Set exercise: Return the listing below in full, with every line exactly as it is.

Dataset excerpt:
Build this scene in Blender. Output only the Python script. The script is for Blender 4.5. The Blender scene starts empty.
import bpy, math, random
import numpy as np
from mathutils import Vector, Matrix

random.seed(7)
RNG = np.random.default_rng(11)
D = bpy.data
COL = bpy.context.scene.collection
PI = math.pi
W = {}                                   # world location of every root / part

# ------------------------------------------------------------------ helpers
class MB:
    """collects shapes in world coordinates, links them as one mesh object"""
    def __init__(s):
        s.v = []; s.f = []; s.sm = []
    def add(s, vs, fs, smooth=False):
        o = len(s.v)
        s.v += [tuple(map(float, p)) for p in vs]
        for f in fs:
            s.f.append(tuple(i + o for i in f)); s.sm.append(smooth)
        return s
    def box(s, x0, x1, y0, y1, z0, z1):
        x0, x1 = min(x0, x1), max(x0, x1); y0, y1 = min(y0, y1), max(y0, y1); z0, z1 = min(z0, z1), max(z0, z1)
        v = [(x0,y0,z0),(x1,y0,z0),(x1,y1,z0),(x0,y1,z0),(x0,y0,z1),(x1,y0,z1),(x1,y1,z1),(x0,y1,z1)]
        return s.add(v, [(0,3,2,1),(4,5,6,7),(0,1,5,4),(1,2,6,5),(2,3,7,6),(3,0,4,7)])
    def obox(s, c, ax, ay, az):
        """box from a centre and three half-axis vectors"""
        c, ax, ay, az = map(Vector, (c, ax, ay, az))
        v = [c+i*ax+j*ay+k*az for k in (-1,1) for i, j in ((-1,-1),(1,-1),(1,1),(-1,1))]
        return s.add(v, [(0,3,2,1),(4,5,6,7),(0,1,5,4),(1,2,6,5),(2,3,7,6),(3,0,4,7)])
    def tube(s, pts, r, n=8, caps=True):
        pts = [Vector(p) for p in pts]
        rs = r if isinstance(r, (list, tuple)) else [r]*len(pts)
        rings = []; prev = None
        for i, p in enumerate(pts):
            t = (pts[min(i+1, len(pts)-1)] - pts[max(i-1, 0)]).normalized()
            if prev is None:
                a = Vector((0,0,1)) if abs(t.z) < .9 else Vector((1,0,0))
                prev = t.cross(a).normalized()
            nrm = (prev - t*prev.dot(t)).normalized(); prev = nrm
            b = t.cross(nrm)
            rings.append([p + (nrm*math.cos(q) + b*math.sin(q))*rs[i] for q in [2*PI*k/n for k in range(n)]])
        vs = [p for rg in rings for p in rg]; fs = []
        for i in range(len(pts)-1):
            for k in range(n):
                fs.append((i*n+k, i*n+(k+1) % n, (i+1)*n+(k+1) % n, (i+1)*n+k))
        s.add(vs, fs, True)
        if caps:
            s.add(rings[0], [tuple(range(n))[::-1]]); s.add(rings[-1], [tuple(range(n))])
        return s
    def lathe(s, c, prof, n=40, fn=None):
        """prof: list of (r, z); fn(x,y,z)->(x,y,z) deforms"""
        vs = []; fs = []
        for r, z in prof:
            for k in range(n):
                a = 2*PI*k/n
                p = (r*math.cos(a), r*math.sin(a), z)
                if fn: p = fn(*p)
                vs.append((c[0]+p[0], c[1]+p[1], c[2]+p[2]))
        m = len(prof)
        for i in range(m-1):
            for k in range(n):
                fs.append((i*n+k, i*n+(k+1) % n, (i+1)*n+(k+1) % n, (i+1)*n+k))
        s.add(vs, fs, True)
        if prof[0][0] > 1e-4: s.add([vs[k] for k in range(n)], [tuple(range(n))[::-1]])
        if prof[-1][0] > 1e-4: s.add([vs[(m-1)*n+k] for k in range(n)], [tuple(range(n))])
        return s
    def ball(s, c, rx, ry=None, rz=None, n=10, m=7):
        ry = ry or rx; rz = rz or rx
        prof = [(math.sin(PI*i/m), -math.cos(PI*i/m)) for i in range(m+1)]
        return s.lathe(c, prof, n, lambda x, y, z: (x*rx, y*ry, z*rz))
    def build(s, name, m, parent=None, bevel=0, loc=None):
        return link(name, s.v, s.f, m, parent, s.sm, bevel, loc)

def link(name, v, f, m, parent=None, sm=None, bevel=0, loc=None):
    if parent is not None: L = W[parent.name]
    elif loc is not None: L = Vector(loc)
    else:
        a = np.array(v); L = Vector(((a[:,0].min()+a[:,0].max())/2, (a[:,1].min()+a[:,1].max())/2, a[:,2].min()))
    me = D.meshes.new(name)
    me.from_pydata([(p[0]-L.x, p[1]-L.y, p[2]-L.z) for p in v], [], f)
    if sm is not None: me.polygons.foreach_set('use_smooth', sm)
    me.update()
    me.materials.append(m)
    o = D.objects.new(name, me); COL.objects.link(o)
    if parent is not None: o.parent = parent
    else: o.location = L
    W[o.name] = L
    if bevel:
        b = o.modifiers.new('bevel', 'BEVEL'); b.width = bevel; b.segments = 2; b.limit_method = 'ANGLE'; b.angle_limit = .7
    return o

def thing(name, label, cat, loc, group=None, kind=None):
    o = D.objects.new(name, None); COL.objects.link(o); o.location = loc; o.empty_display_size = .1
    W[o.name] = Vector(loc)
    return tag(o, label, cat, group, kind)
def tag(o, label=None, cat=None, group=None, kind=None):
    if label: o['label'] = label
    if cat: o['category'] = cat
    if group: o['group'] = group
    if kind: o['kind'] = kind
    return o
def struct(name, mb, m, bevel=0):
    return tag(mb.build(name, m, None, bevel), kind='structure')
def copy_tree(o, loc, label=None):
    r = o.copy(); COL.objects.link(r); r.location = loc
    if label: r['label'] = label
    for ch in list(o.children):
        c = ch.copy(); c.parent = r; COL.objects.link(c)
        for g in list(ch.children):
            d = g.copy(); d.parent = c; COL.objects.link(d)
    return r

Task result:
Build this scene in Blender. Output only the Python script. The script is for Blender 4.5. The Blender scene starts empty.
import bpy, math, random
import numpy as np
from mathutils import Vector, Matrix

random.seed(7)
RNG = np.random.default_rng(11)
D = bpy.data
COL = bpy.context.scene.collection
PI = math.pi
W = {}                                   # world location of every root / part

# ------------------------------------------------------------------ helpers
class MB:
    """collects shapes in world coordinates, links them as one mesh object"""
    def __init__(s):
        s.v = []; s.f = []; s.sm = []
    def add(s, vs, fs, smooth=False):
        o = len(s.v)
        s.v += [tuple(map(float, p)) for p in vs]
        for f in fs:
            s.f.append(tuple(i + o for i in f)); s.sm.append(smooth)
        return s
    def box(s, x0, x1, y0, y1, z0, z1):
        x0, x1 = min(x0, x1), max(x0, x1); y0, y1 = min(y0, y1), max(y0, y1); z0, z1 = min(z0, z1), max(z0, z1)
        v = [(x0,y0,z0),(x1,y0,z0),(x1,y1,z0),(x0,y1,z0),(x0,y0,z1),(x1,y0,z1),(x1,y1,z1),(x0,y1,z1)]
        return s.add(v, [(0,3,2,1),(4,5,6,7),(0,1,5,4),(1,2,6,5),(2,3,7,6),(3,0,4,7)])
    def obox(s, c, ax, ay, az):
        """box from a centre and three half-axis vectors"""
        c, ax, ay, az = map(Vector, (c, ax, ay, az))
        v = [c+i*ax+j*ay+k*az for k in (-1,1) for i, j in ((-1,-1),(1,-1),(1,1),(-1,1))]
        return s.add(v, [(0,3,2,1),(4,5,6,7),(0,1,5,4),(1,2,6,5),(2,3,7,6),(3,0,4,7)])
    def tube(s, pts, r, n=8, caps=True):
        pts = [Vector(p) for p in pts]
        rs = r if isinstance(r, (list, tuple)) else [r]*len(pts)
        rings = []; prev = None
        for i, p in enumerate(pts):
            t = (pts[min(i+1, len(pts)-1)] - pts[max(i-1, 0)]).normalized()
            if prev is None:
                a = Vector((0,0,1)) if abs(t.z) < .9 else Vector((1,0,0))
                prev = t.cross(a).normalized()
            nrm = (prev - t*prev.dot(t)).normalized(); prev = nrm
            b = t.cross(nrm)
            rings.append([p + (nrm*math.cos(q) + b*math.sin(q))*rs[i] for q in [2*PI*k/n for k in range(n)]])
        vs = [p for rg in rings for p in rg]; fs = []
        for i in range(len(pts)-1):
            for k in range(n):
                fs.append((i*n+k, i*n+(k+1) % n, (i+1)*n+(k+1) % n, (i+1)*n+k))
        s.add(vs, fs, True)
        if caps:
            s.add(rings[0], [tuple(range(n))[::-1]]); s.add(rings[-1], [tuple(range(n))])
        return s
    def lathe(s, c, prof, n=40, fn=None):
        """prof: list of (r, z); fn(x,y,z)->(x,y,z) deforms"""
        vs = []; fs = []
        for r, z in prof:
            for k in range(n):
                a = 2*PI*k/n
                p = (r*math.cos(a), r*math.sin(a), z)
                if fn: p = fn(*p)
                vs.append((c[0]+p[0], c[1]+p[1], c[2]+p[2]))
        m = len(prof)
        for i in range(m-1):
            for k in range(n):
                fs.append((i*n+k, i*n+(k+1) % n, (i+1)*n+(k+1) % n, (i+1)*n+k))
        s.add(vs, fs, True)
        if prof[0][0] > 1e-4: s.add([vs[k] for k in range(n)], [tuple(range(n))[::-1]])
        if prof[-1][0] > 1e-4: s.add([vs[(m-1)*n+k] for k in range(n)], [tuple(range(n))])
        return s
    def ball(s, c, rx, ry=None, rz=None, n=10, m=7):
        ry = ry or rx; rz = rz or rx
        prof = [(math.sin(PI*i/m), -math.cos(PI*i/m)) for i in range(m+1)]
        return s.lathe(c, prof, n, lambda x, y, z: (x*rx, y*ry, z*rz))
    def build(s, name, m, parent=None, bevel=0, loc=None):
        return link(name, s.v, s.f, m, parent, s.sm, bevel, loc)

def link(name, v, f, m, parent=None, sm=None, bevel=0, loc=None):
    if parent is not None: L = W[parent.name]
    elif loc is not None: L = Vector(loc)
    else:
        a = np.array(v); L = Vector(((a[:,0].min()+a[:,0].max())/2, (a[:,1].min()+a[:,1].max())/2, a[:,2].min()))
    me = D.meshes.new(name)
    me.from_pydata([(p[0]-L.x, p[1]-L.y, p[2]-L.z) for p in v], [], f)
    if sm is not None: me.polygons.foreach_set('use_smooth', sm)
    me.update()
    me.materials.append(m)
    o = D.objects.new(name, me); COL.objects.link(o)
    if parent is not None: o.parent = parent
    else: o.location = L
    W[o.name] = L
    if bevel:
        b = o.modifiers.new('bevel', 'BEVEL'); b.width = bevel; b.segments = 2; b.limit_method = 'ANGLE'; b.angle_limit = .7
    return o

def thing(name, label, cat, loc, group=None, kind=None):
    o = D.objects.new(name, None); COL.objects.link(o); o.location = loc; o.empty_display_size = .1
    W[o.name] = Vector(loc)
    return tag(o, label, cat, group, kind)
def tag(o, label=None, cat=None, group=None, kind=None):
    if label: o['label'] = label
    if cat: o['category'] = cat
    if group: o['group'] = group
    if kind: o['kind'] = kind
    return o
def struct(name, mb, m, bevel=0):
    return tag(mb.build(name, m, None, bevel), kind='structure')
def copy_tree(o, loc, label=None):
    r = o.copy(); COL.objects.link(r); r.location = loc
    if label: r['label'] = label
    for ch in list(o.children):
        c = ch.copy(); c.parent = r; COL.objects.link(c)
        for g in list(ch.children):
            d = g.copy(); d.parent = c; COL.objects.link(d)
    return r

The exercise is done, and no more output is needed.